Artikel: Verschlossene Türen

Die NPD ist eines der Themen auf der am heutigen Mittwoch in Bad Saarow beginnenden Konferenz der Innenminister von Bund und Ländern (IMK). Dem vor einem halben Jahr gefaßten Beschluß, Material für ein Verbotsverfahren zusammenzutragen, haben sich zwar die von der Union regierten Länder verweigert, aber SPD-Innenminister haben ein 100-Seiten-Dossier erstellt.

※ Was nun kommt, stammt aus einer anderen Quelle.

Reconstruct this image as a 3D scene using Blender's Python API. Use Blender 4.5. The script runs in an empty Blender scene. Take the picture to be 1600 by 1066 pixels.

Darin kommen sie nach Informationen der Neuen Osna­brücker Zeitung zu dem Schluß, daß die NPD über eine kämpferisch-aggressive, gegen die Verfassung gerichtete Haltung verfügt und ihr Verbot gerechtfertigt wäre. Ein Verfahren sei aber nicht vor 2010 möglich, weil zunächst die V-Leute des Verfassungsschutzes abgezogen werden müßten. Die Union lehnt das weiterhin ab. An dieser Frage war bereits das erste Verbotsverfahren 2003 gescheitert.

Das Dossier bleibt vorerst geheim und ist am Dienstag zusammen mit einem Gutachten des Verfassungsschutzes von Bundesinnenminister Wolfgang Schäuble (CDU) dem Parlamentarischen Kontrollgremium (PKG) zugeleitet worden. Die Linksfraktion verlangt, daß auch die Obleute des Innenausschusses Einsicht erhalten. Der IMK-Vorsitzende und Innenminister von Brandenburg, Jörg Schönbohm (CDU), kritisierte im Interview mit der Welt (Dienstagausgabe) das Agieren der SPD: »Wer ein Verbotsverfahren möchte, sollte öffentlich schweigen und hinter verschlossenen Türen gemeinsam daran arbeiten.« Die Innenminister werden auf der bis Freitag dauernden Sitzung auch erörtern, ob es möglich ist, die NPD wegen Verfassungsfeindlichkeit von der staatlichen Parteienfinanzierung auszuschließen. Die als gemeinnützig getarnten, neofaschistischen Vereine wird das Gremium ebenfalls beschäftigen.

Schönbohm kündigte außerdem an, ein neues »Programm Innere Sicherheit« auf die Tagesordnung zu setzen. Ziel der von ihm geforderten »Sicherheitsagenda für das neue Jahrtausend« ist es offenbar, die Bundesländer weit stärker als bisher in den sogenannten Krieg gegen den Terror einzubeziehen. Schönbohm, ein ehemaliger Bundeswehrgeneral, befürwortet ausdrücklich die Absicht der Bundesregierung, die Zahl der in Afghanistan stationierten Polizisten auf 120 zu verdoppeln (plus weitere 300 aus anderen EU-Staaten). Da die Kapazitäten der Bundespolizei erschöpft seien, müßten nun die Länder einspringen, so Schönbohm: »Wir stehen in der Pflicht, daran teilzunehmen.« Als weitere Elemente seines Programms nannte er die Onlinedurchsuchung und die Neudefinition der Zusammenarbeit zwischen Bund und Ländern.

Der Hamburger Innensenator Udo Nagel (parteilos) will ein 22-Punkte-Programm gegen Jugendkriminalität vorstellen. Es reicht von der Forderung, Spielkonsolen in Kaufhäusern werktags bis 15 Uhr abzuschalten, um keine »Anreize für Schuleschwänzen« zu bieten, bis zur Umstellung der polizeilichen Kriminalstatistik. Nagel fordert, bei jugendlichen Straftätern auch die »Herkunftsdaten der Eltern« zu erfassen. Bis in welche Generation der Abstammungsnachweis reichen soll, ist noch nicht bekannt.

Eher pessimistisch blicken Flüchtlingsinitiativen auf das Treffen, das unter anderem über einen möglichen Abschiebestopp von Flüchtlingen aus Sri Lanka beraten wird. Nicht auf der Tagesordnung stehen alltägliche Schikanen gegen Flüchtlinge, beispielsweise in Form der Residenzpflicht. Der Flüchtlingsrat Brandenburg ruft zur Kundgebung heute um 10 Uhr in Bad Saarow auf.